● A block of data:

-.-.-

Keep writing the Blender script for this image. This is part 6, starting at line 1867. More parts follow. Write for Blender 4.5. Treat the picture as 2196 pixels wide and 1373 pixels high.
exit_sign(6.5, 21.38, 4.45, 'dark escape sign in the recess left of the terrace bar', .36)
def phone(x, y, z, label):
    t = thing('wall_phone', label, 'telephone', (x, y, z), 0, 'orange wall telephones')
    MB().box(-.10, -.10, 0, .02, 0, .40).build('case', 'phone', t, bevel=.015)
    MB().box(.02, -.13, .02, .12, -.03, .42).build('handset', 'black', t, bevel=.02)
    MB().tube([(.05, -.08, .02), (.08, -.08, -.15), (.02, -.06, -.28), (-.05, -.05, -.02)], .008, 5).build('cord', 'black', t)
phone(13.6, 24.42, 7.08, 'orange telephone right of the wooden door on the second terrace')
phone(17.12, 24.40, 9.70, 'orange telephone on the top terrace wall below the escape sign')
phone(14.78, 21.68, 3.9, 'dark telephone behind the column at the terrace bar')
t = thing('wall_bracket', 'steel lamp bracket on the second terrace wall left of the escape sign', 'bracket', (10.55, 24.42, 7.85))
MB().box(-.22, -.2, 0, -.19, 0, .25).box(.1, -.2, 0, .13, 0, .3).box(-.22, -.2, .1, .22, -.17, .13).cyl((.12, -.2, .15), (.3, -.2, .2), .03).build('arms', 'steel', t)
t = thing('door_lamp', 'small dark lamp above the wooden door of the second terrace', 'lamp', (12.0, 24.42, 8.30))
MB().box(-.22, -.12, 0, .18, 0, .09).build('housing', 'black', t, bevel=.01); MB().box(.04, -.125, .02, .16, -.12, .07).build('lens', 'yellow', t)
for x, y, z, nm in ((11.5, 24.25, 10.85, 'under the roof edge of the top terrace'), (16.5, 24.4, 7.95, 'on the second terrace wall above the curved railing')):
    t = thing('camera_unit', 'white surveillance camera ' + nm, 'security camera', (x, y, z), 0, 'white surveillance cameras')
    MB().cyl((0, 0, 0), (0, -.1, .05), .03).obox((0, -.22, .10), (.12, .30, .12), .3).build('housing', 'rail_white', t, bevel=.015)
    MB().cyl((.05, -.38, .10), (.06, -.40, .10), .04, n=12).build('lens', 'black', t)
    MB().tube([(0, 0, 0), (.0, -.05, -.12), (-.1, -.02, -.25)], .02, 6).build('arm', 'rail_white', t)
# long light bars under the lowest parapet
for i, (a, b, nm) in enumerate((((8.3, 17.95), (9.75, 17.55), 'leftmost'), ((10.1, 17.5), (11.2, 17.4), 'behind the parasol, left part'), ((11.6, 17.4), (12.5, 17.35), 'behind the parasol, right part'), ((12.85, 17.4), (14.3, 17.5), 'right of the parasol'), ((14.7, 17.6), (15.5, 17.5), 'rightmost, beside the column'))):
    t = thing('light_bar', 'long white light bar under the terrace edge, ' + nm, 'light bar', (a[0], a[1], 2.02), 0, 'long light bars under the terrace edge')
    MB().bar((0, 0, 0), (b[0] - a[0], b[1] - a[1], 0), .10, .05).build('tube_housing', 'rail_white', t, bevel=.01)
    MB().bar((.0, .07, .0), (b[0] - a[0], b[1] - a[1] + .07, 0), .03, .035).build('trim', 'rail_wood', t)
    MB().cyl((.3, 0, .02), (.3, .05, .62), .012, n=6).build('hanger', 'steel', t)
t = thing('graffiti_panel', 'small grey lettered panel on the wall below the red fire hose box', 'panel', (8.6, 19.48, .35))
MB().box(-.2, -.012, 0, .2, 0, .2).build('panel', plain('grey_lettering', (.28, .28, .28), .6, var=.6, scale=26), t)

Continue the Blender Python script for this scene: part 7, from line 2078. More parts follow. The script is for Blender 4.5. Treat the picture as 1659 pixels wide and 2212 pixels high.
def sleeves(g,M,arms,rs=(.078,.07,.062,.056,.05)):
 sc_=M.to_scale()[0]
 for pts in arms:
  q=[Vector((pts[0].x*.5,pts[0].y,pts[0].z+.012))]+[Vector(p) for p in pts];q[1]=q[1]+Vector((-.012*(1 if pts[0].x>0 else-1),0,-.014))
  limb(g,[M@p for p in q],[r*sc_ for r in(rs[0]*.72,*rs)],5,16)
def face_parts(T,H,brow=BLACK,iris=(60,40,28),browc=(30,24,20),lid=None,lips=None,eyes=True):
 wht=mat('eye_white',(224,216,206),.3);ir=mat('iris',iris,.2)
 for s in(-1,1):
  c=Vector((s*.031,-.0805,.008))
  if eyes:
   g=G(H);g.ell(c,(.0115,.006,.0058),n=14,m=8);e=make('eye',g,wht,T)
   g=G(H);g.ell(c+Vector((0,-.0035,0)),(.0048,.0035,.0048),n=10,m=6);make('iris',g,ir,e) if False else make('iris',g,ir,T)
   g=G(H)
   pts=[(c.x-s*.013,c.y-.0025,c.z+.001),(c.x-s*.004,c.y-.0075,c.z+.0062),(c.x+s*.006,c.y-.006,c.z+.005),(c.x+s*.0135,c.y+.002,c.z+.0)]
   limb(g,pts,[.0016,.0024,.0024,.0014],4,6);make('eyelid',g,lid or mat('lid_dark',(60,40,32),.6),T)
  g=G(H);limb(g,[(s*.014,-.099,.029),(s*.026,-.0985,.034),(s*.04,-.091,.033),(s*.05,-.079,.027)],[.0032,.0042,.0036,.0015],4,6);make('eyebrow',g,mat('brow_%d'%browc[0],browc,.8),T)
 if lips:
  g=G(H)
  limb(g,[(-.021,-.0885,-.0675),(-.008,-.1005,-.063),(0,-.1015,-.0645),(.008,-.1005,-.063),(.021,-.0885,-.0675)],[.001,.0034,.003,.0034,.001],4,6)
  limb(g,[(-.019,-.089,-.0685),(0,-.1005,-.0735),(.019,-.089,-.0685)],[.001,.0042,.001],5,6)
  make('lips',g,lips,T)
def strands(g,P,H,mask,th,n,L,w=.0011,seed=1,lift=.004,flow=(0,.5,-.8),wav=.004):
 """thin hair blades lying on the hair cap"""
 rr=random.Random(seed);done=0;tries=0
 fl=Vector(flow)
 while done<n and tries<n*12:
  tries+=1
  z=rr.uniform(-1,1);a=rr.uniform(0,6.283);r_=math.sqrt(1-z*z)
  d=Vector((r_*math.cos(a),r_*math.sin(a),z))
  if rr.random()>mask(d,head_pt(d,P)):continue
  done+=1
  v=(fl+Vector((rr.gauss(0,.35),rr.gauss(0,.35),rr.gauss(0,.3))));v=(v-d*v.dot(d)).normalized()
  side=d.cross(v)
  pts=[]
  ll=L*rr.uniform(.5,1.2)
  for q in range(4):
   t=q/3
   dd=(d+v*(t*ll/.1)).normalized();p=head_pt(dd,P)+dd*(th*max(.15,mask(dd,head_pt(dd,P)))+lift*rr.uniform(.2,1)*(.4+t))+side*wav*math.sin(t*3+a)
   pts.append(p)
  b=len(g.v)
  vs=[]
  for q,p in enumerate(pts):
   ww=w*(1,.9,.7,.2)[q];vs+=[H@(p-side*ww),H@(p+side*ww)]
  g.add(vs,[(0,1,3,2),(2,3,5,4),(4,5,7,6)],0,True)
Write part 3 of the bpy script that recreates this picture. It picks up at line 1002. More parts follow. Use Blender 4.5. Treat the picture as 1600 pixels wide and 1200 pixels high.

-.-.-

● Task:
Show every line of the records above that contains the word "Write".

● Correct response:
Keep writing the Blender script for this image. This is part 6, starting at line 1867. More parts follow. Write for Blender 4.5. Treat the picture as 2196 pixels wide and 1373 pixels high.
Write part 3 of the bpy script that recreates this picture. It picks up at line 1002. More parts follow. Use Blender 4.5. Treat the picture as 1600 pixels wide and 1200 pixels high.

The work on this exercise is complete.